The US dollar has been on an uptrend since early 2018. Measured against top global currencies, the trade weighted dollar index has appreciated nearly 10% since the beginning of 2018. However, the latest bout of dollar appreciation is just a continuation of a cyclical appreciation that began in 2014. This article examines the drivers of dollar strength with a particular focus on Fed policy and safe haven flows.
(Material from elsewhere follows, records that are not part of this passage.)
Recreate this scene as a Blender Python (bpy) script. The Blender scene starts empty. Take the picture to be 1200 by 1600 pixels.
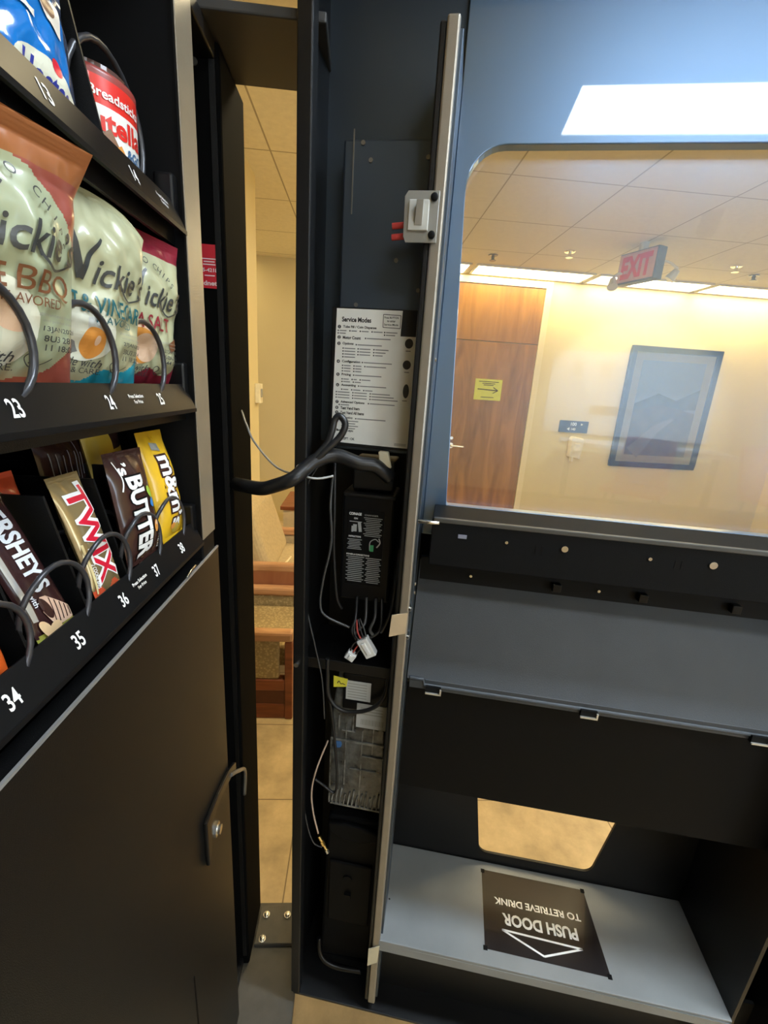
import bpy, bmesh, math, random
from mathutils import Vector, Matrix, noise
random.seed(7)
SC = bpy.context.scene
COL = SC.collection
V = Vector
# ------------------------------------------------------------------ camera, world, lights, exposure
ZC = 1.43
FOC = 679.0
cam_d = bpy.data.cameras.new('camera')
cam = bpy.data.objects.new('camera', cam_d)
COL.objects.link(cam)
d = V((-35, -197, FOC)).normalized()          # room depth direction seen in the camera's frame (x right, y down, z forward)
n = V((-155, 2367, FOC)); n = (n - n.dot(d) * d).normalized()
r = n.cross(d)
# columns: camera right, up, back expressed in the world (X right, Y depth, Z up)
w_of = lambda c: V((r.dot(c), d.dot(c), -n.dot(c)))
cx, cy, cz = w_of(V((1, 0, 0))), w_of(V((0, -1, 0))), w_of(V((0, 0, -1)))
cam.matrix_world = Matrix(((cx.x, cy.x, cz.x, 0), (cx.y, cy.y, cz.y, 0), (cx.z, cy.z, cz.z, ZC), (0, 0, 0, 1)))
cam_d.sensor_fit = 'VERTICAL'
cam_d.sensor_height = 32.0
cam_d.lens = 32.0 * FOC / 1600.0
cam_d.clip_start = 0.01
SC.camera = cam
SC.view_settings.view_transform = 'Standard'
SC.view_settings.look = 'None'
SC.view_settings.gamma = 1
SC.view_settings.use_curve_mapping = False
SC.view_settings.exposure = 0.12
SC.cycles.use_denoising = True
SC.cycles.max_bounces = 8
SC.cycles.transparent_max_bounces = 12
SC.cycles.sample_clamp_indirect = 6.0
SC.cycles.caustics_reflective = False
SC.cycles.caustics_refractive = False
world = bpy.data.worlds.new('world'); SC.world = world
world.use_nodes = True
world.node_tree.nodes['Background'].inputs[0].default_value = (0.55, 0.75, 1.0, 1)
world.node_tree.nodes['Background'].inputs[1].default_value = 4.0
COOL = (0.74, 0.87, 1.0)
WARM = (1.0, 0.83, 0.50)
L_COOL, L_WARM, L_FLARE = 74.0, 18.5, 17.5

# ------------------------------------------------------------------ materials
MATS = {}
def mat(name, col, rough=0.5, metal=0.0, spec=0.5, coat=0.0, var=0.06, vscale=30, bump=0.0, bscale=400, tint=None, emit=None, coat_rough=0.05, coat_ior=1.5, ior=1.5, trans=0.0, sheen=0.0):
    if name in MATS: return MATS[name]
    m = bpy.data.materials.new(name); m.use_nodes = True
    nt = m.node_tree; b = nt.nodes['Principled BSDF']
    tc = nt.nodes.new('ShaderNodeTexCoord')
    nz = nt.nodes.new('ShaderNodeTexNoise'); nz.inputs['Scale'].default_value = vscale; nz.inputs['Detail'].default_value = 3
    nt.links.new(tc.outputs['Object'], nz.inputs['Vector'])
    rp = nt.nodes.new('ShaderNodeValToRGB')
    rp.color_ramp.elements[0].position = 0.3; rp.color_ramp.elements[1].position = 0.7
    rp.color_ramp.elements[0].color = tuple(max(0, c * (1 - var)) for c in col) + (1,)
    rp.color_ramp.elements[1].color = tuple(min(1, c * (1 + var)) for c in col) + (1,)
    nt.links.new(nz.outputs['Fac'], rp.inputs['Fac'])
    nt.links.new(rp.outputs['Color'], b.inputs['Base Color'])
    b.inputs['Roughness'].default_value = rough; b.inputs['Metallic'].default_value = metal
    b.inputs['Specular IOR Level'].default_value = spec; b.inputs['IOR'].default_value = ior
    b.inputs['Coat Weight'].default_value = coat; b.inputs['Coat Roughness'].default_value = coat_rough; b.inputs['Coat IOR'].default_value = coat_ior
    b.inputs['Transmission Weight'].default_value = trans
    if tint: b.inputs['Specular Tint'].default_value = tint + (1,)
    if emit:
        b.inputs['Emission Color'].default_value = emit[0] + (1,); b.inputs['Emission Strength'].default_value = emit[1]
    if bump:
        n2 = nt.nodes.new('ShaderNodeTexNoise'); n2.inputs['Scale'].default_value = bscale; n2.inputs['Detail'].default_value = 2
        nt.links.new(tc.outputs['Object'], n2.inputs['Vector'])
        bp = nt.nodes.new('ShaderNodeBump'); bp.inputs['Strength'].default_value = bump; bp.inputs['Distance'].default_value = 0.002
        nt.links.new(n2.outputs['Fac'], bp.inputs['Height']); nt.links.new(bp.outputs['Normal'], b.inputs['Normal'])
    MATS[name] = m
    return m

def grid_mat(name, col, line, sx, sy, width, rough, off=(0, 0), mottle=0.1, mscale=4, swap=False, spec=0.4):
    m = bpy.data.materials.new(name); m.use_nodes = True; nt = m.node_tree; b = nt.nodes['Principled BSDF']
    tc = nt.nodes.new('ShaderNodeTexCoord'); sep = nt.nodes.new('ShaderNodeSeparateXYZ')
    nt.links.new(tc.outputs['Object'], sep.inputs[0])
    def edge(sock, s, o):
        a = nt.nodes.new('ShaderNodeMath'); a.operation = 'ADD'; a.inputs[1].default_value = -o + 100 * s
        nt.links.new(sock, a.inputs[0])
        q = nt.nodes.new('ShaderNodeMath'); q.operation = 'MODULO'; q.inputs[1].default_value = s; nt.links.new(a.outputs[0], q.inputs[0])
        l = nt.nodes.new('ShaderNodeMath'); l.operation = 'LESS_THAN'; l.inputs[1].default_value = width; nt.links.new(q.outputs[0], l.inputs[0])
        return l.outputs[0]
    e1 = edge(sep.outputs['X'], sx, off[0]); e2 = edge(sep.outputs['Y'], sy, off[1])
    mx = nt.nodes.new('ShaderNodeMath'); mx.operation = 'MAXIMUM'; nt.links.new(e1, mx.inputs[0]); nt.links.new(e2, mx.inputs[1])
    nz = nt.nodes.new('ShaderNodeTexNoise'); nz.inputs['Scale'].default_value = mscale; nz.inputs['Detail'].default_value = 8; nz.inputs['Roughness'].default_value = 0.65
    nt.links.new(tc.outputs['Object'], nz.inputs['Vector'])
    rp = nt.nodes.new('ShaderNodeValToRGB'); rp.color_ramp.elements[0].position = 0.32; rp.color_ramp.elements[1].position = 0.68
    rp.color_ramp.elements[0].color = tuple(c * (1 - mottle) for c in col) + (1,); rp.color_ramp.elements[1].color = tuple(min(1, c * (1 + mottle)) for c in col) + (1,)
    nt.links.new(nz.outputs['Fac'], rp.inputs['Fac'])
    mi = nt.nodes.new('ShaderNodeMix'); mi.data_type = 'RGBA'; mi.inputs[7].default_value = line + (1,)
    nt.links.new(mx.outputs[0], mi.inputs[0]); nt.links.new(rp.outputs['Color'], mi.inputs[6]); nt.links.new(mi.outputs[2], b.inputs['Base Color'])
    b.inputs['Roughness'].default_value = rough; b.inputs['Specular IOR Level'].default_value = spec
    return m

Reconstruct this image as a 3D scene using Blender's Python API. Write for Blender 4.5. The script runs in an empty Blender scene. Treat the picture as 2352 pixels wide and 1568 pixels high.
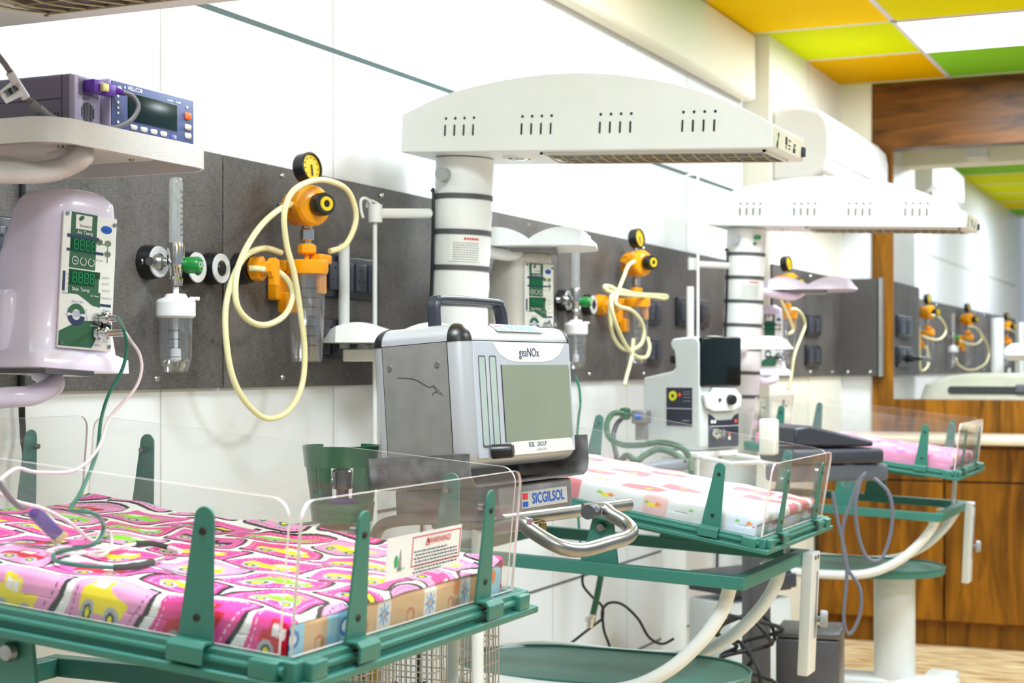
import bpy, bmesh, math, random
import numpy as np
from mathutils import Matrix, Vector
random.seed(7); np.random.seed(7)
SC = bpy.context.scene; COL = SC.collection
PI = math.pi; R = math.radians
# ---------------- camera ----------------
F = 3690.0; CX0, HY = 1176.0, 843.0; CH = 1.36
TH = R(24.3); cs, sn = math.cos(TH), math.sin(TH)
cam_d = bpy.data.cameras.new('camera'); cam = bpy.data.objects.new('camera', cam_d); COL.objects.link(cam)
cam.location = (0, 0, CH); cam.rotation_euler = (R(90), 0, TH)
cam_d.sensor_width = 36; cam_d.lens = F / 2352 * 36; cam_d.shift_y = (HY - 784) / 2352
cam_d.dof.use_dof = True; cam_d.dof.focus_distance = 2.72; cam_d.dof.aperture_fstop = 7.5
cam_d.clip_start = 0.05
SC.camera = cam
SC.view_settings.view_transform = 'Standard'; SC.view_settings.look = 'None'
SC.view_settings.exposure = 0.0; SC.view_settings.gamma = 1; SC.view_settings.use_curve_mapping = False
# ---------------- world + ceiling lamps' light ----------------
W = bpy.data.worlds.new('world'); SC.world = W; W.use_nodes = True
bg = W.node_tree.nodes['Background']; bg.inputs[0].default_value = (0.74, 0.87, 1, 1); bg.inputs[1].default_value = 0.46
CEIL = CH + 1.51; WX = -2.06
def area(x, y, sx, sy, power, z=CEIL - 0.03, name='ceiling_lamp_light'):
    d = bpy.data.lights.new(name, 'AREA'); d.shape = 'RECTANGLE'; d.size = sx; d.size_y = sy; d.energy = power
    d.color = (0.76, 0.885, 1)
    o = bpy.data.objects.new(name, d); o.location = (x, y, z); COL.objects.link(o); return o
LAMPS = [(-0.975, 7.455), (-0.975, 4.5), (-0.975, 1.55), (0.9, 6.0), (0.9, 3.0), (0.9, 0.0), (-0.975, 11.15), (-0.975, 14.1)]
for lx, ly in LAMPS: area(lx, ly, 0.7, 0.7, 60)
# ---------------- pixel <-> place ----------------
def D(px, py, d):
    u = (px - CX0) / F * d
    return Vector((cs * u - sn * d, sn * u + cs * d, CH - (py - HY) / F * d))
def PX(px, py, X):
    k = (px - CX0) / F; r = (k * cs - sn) / (cs + k * sn)
    Y = X / r; return D(px, py, -sn * X + cs * Y)
def PY(px, py, Y):
    k = (px - CX0) / F; r = (k * cs - sn) / (cs + k * sn)
    X = Y * r; return D(px, py, -sn * X + cs * Y)
# ---------------- materials ----------------
def lin(c): return tuple(((x / 12.92) if x <= 0.04045 else ((x + 0.055) / 1.055) ** 2.4) for x in [v / 255 for v in c])
MC = {}
def mat(name, c, rough=0.5, metal=0.0, var=0.04, vs=8.0, bump=0.0, bs=60.0, coat=0.0, spec=0.5, emit=0.0, stretch=None):
    if name in MC: return MC[name]
    m = bpy.data.materials.new(name); m.use_nodes = True; nt = m.node_tree; b = nt.nodes['Principled BSDF']
    col = lin(c)
    b.inputs['Roughness'].default_value = rough; b.inputs['Metallic'].default_value = metal
    b.inputs['Specular IOR Level'].default_value = spec; b.inputs['Coat Weight'].default_value = coat
    tc = nt.nodes.new('ShaderNodeTexCoord'); mp = nt.nodes.new('ShaderNodeMapping')
    nt.links.new(tc.outputs['Object'], mp.inputs[0])
    if stretch: mp.inputs['Scale'].default_value = stretch
    nz = nt.nodes.new('ShaderNodeTexNoise'); nz.inputs['Scale'].default_value = vs; nz.inputs['Detail'].default_value = 5
    nt.links.new(mp.outputs[0], nz.inputs['Vector'])
    rp = nt.nodes.new('ShaderNodeValToRGB'); rp.color_ramp.elements[0].position = 0.3; rp.color_ramp.elements[1].position = 0.7
    rp.color_ramp.elements[0].color = (*[max(0, x * (1 - var * 2)) for x in col], 1)
    rp.color_ramp.elements[1].color = (*[min(1, x * (1 + var * 2)) for x in col], 1)
    nt.links.new(nz.outputs['Fac'], rp.inputs[0]); nt.links.new(rp.outputs[0], b.inputs['Base Color'])
    if bump:
        n2 = nt.nodes.new('ShaderNodeTexNoise'); n2.inputs['Scale'].default_value = bs
        nt.links.new(mp.outputs[0], n2.inputs['Vector'])
        bp = nt.nodes.new('ShaderNodeBump'); bp.inputs['Strength'].default_value = bump; bp.inputs['Distance'].default_value = 0.002
        nt.links.new(n2.outputs['Fac'], bp.inputs['Height']); nt.links.new(bp.outputs[0], b.inputs['Normal'])
    if emit:
        b.inputs['Emission Color'].default_value = (*col, 1); b.inputs['Emission Strength'].default_value = emit
    MC[name] = m; return m
def clear(name, tint=(1, 1, 1), fac=0.06, rough=0.03, milk=0.0, base=0.025):
    if name in MC: return MC[name]
    m = bpy.data.materials.new(name); m.use_nodes = True; nt = m.node_tree; nt.nodes.clear()
    o = nt.nodes.new('ShaderNodeOutputMaterial'); tr = nt.nodes.new('ShaderNodeBsdfTransparent'); tr.inputs[0].default_value = (*tint, 1)
    gl = nt.nodes.new('ShaderNodeBsdfGlossy'); gl.inputs['Roughness'].default_value = rough; gl.inputs[0].default_value = (0.95, 0.95, 0.95, 1)
    lw = nt.nodes.new('ShaderNodeLayerWeight'); lw.inputs[0].default_value = 0.5
    pw = nt.nodes.new('ShaderNodeMath'); pw.operation = 'POWER'; pw.inputs[1].default_value = 5.0; nt.links.new(lw.outputs['Facing'], pw.inputs[0])
    ma = nt.nodes.new('ShaderNodeMath'); ma.operation = 'MULTIPLY_ADD'; ma.inputs[1].default_value = 0.8; ma.inputs[2].default_value = base; nt.links.new(pw.outputs[0], ma.inputs[0])
    mx = nt.nodes.new('ShaderNodeMixShader'); nt.links.new(ma.outputs[0], mx.inputs[0]); nt.links.new(tr.outputs[0], mx.inputs[1]); nt.links.new(gl.outputs[0], mx.inputs[2])
    df = nt.nodes.new('ShaderNodeBsdfDiffuse'); df.inputs[0].default_value = (0.9, 0.9, 0.9, 1)
    nz = nt.nodes.new('ShaderNodeTexNoise'); nz.inputs['Scale'].default_value = 6; nz.inputs['Detail'].default_value = 6
    mu = nt.nodes.new('ShaderNodeMath'); mu.operation = 'MULTIPLY'; mu.inputs[1].default_value = milk * 2; nt.links.new(nz.outputs['Fac'], mu.inputs[0])
    m2 = nt.nodes.new('ShaderNodeMixShader'); nt.links.new(mu.outputs[0], m2.inputs[0]); nt.links.new(mx.outputs[0], m2.inputs[1]); nt.links.new(df.outputs[0], m2.inputs[2])
    nt.links.new(m2.outputs[0], o.inputs[0]); MC[name] = m; return m
def vcol_mat(name, rough=0.85, bump=0.25):
    m = bpy.data.materials.new(name); m.use_nodes = True; nt = m.node_tree; b = nt.nodes['Principled BSDF']
    a = nt.nodes.new('ShaderNodeAttribute'); a.attribute_name = 'print'; nt.links.new(a.outputs['Color'], b.inputs['Base Color'])
    b.inputs['Roughness'].default_value = rough; b.inputs['Specular IOR Level'].default_value = 0.2
    tc = nt.nodes.new('ShaderNodeTexCoord'); n2 = nt.nodes.new('ShaderNodeTexNoise'); n2.inputs['Scale'].default_value = 400
    nt.links.new(tc.outputs['Object'], n2.inputs['Vector'])
    bp = nt.nodes.new('ShaderNodeBump'); bp.inputs['Strength'].default_value = bump; bp.inputs['Distance'].default_value = 0.001
    nt.links.new(n2.outputs['Fac'], bp.inputs['Height']); nt.links.new(bp.outputs[0], b.inputs['Normal']); return m
def wood(name, c1, c2, stretch=(1, 1, 0.12), rough=0.35):
    m = bpy.data.materials.new(name); m.use_nodes = True; nt = m.node_tree; b = nt.nodes['Principled BSDF']
    tc = nt.nodes.new('ShaderNodeTexCoord'); mp = nt.nodes.new('ShaderNodeMapping'); mp.inputs['Scale'].default_value = stretch
    nz = nt.nodes.new('ShaderNodeTexNoise'); nz.inputs['Scale'].default_value = 14; nz.inputs['Detail'].default_value = 8; nz.inputs['Distortion'].default_value = 1.2
    rp = nt.nodes.new('ShaderNodeValToRGB'); rp.color_ramp.elements[0].position = 0.32; rp.color_ramp.elements[1].position = 0.7
    rp.color_ramp.elements[0].color = (*lin(c1), 1); rp.color_ramp.elements[1].color = (*lin(c2), 1)
    nt.links.new(tc.outputs['Object'], mp.inputs[0]); nt.links.new(mp.outputs[0], nz.inputs['Vector'])
    nt.links.new(nz.outputs['Fac'], rp.inputs[0]); nt.links.new(rp.outputs[0], b.inputs['Base Color']); b.inputs['Roughness'].default_value = rough; b.inputs['Specular IOR Level'].default_value = 0.25
    return m
def laminate(name):
    m = bpy.data.materials.new(name); m.use_nodes = True; nt = m.node_tree; b = nt.nodes['Principled BSDF']
    tc = nt.nodes.new('ShaderNodeTexCoord'); out = None
    acc = []
    for sc, st in (((1, 6, 90), 9), ((1, 90, 6), 9), ((1, 1.2, 1), 3)):
        mp = nt.nodes.new('ShaderNodeMapping'); mp.inputs['Scale'].default_value = sc; nt.links.new(tc.outputs['Object'], mp.inputs[0])
        nz = nt.nodes.new('ShaderNodeTexNoise'); nz.inputs['Scale'].default_value = st; nz.inputs['Detail'].default_value = 4
        nt.links.new(mp.outputs[0], nz.inputs['Vector']); acc.append(nz.outputs['Fac'])
    a1 = nt.nodes.new('ShaderNodeMath'); a1.operation = 'ADD'; nt.links.new(acc[0], a1.inputs[0]); nt.links.new(acc[1], a1.inputs[1])
    a2 = nt.nodes.new('ShaderNodeMath'); a2.operation = 'ADD'; nt.links.new(a1.outputs[0], a2.inputs[0]); nt.links.new(acc[2], a2.inputs[1])
    dv = nt.nodes.new('ShaderNodeMath'); dv.operation = 'DIVIDE'; dv.inputs[1].default_value = 3; nt.links.new(a2.outputs[0], dv.inputs[0])
    rp = nt.nodes.new('ShaderNodeValToRGB'); rp.color_ramp.elements[0].position = 0.38; rp.color_ramp.elements[1].position = 0.62
    rp.color_ramp.elements[0].color = (*lin((48, 45, 44)), 1); rp.color_ramp.elements[1].color = (*lin((110, 105, 102)), 1)
    nt.links.new(dv.outputs[0], rp.inputs[0]); nt.links.new(rp.outputs[0], b.inputs['Base Color']); b.inputs['Roughness'].default_value = 0.45
    b.inputs['Specular IOR Level'].default_value = 0.35
    return m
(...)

Broadly speaking, a tightening in Fed policy such as via interest rate hikes leads to a fall in dollar bond prices and generates market expectation of a drop in the supply of dollar assets. Given the dollar’s status as the world’s reserve currency, this increases investors’ marginal willingness to pay for the safety of dollar assets and causes the currency to appreciate. Stanford economist Arvind Krishnamurthy documents empirical support of this channel of influence in his paper presented at the 2019 Jackson Hole conference.

The dollar had already started to strengthen by 2014 as the Fed began tapering its bond purchases under the QE3 (i.e. the third round of quantitative easing) program. The termination of QE3 in October 2014 signaled to investors the end of the Fed’s monetary easing cycle that began during the 2008-09 financial crisis. The lowering of interest rates to zero and the initiation of QE had pulled the US economy out of recession by mid-2009. Steadily declining unemployment and improving economic growth in the subsequent years increased investor expectations of monetary tightening and an associated drop in supply of safe dollar assets.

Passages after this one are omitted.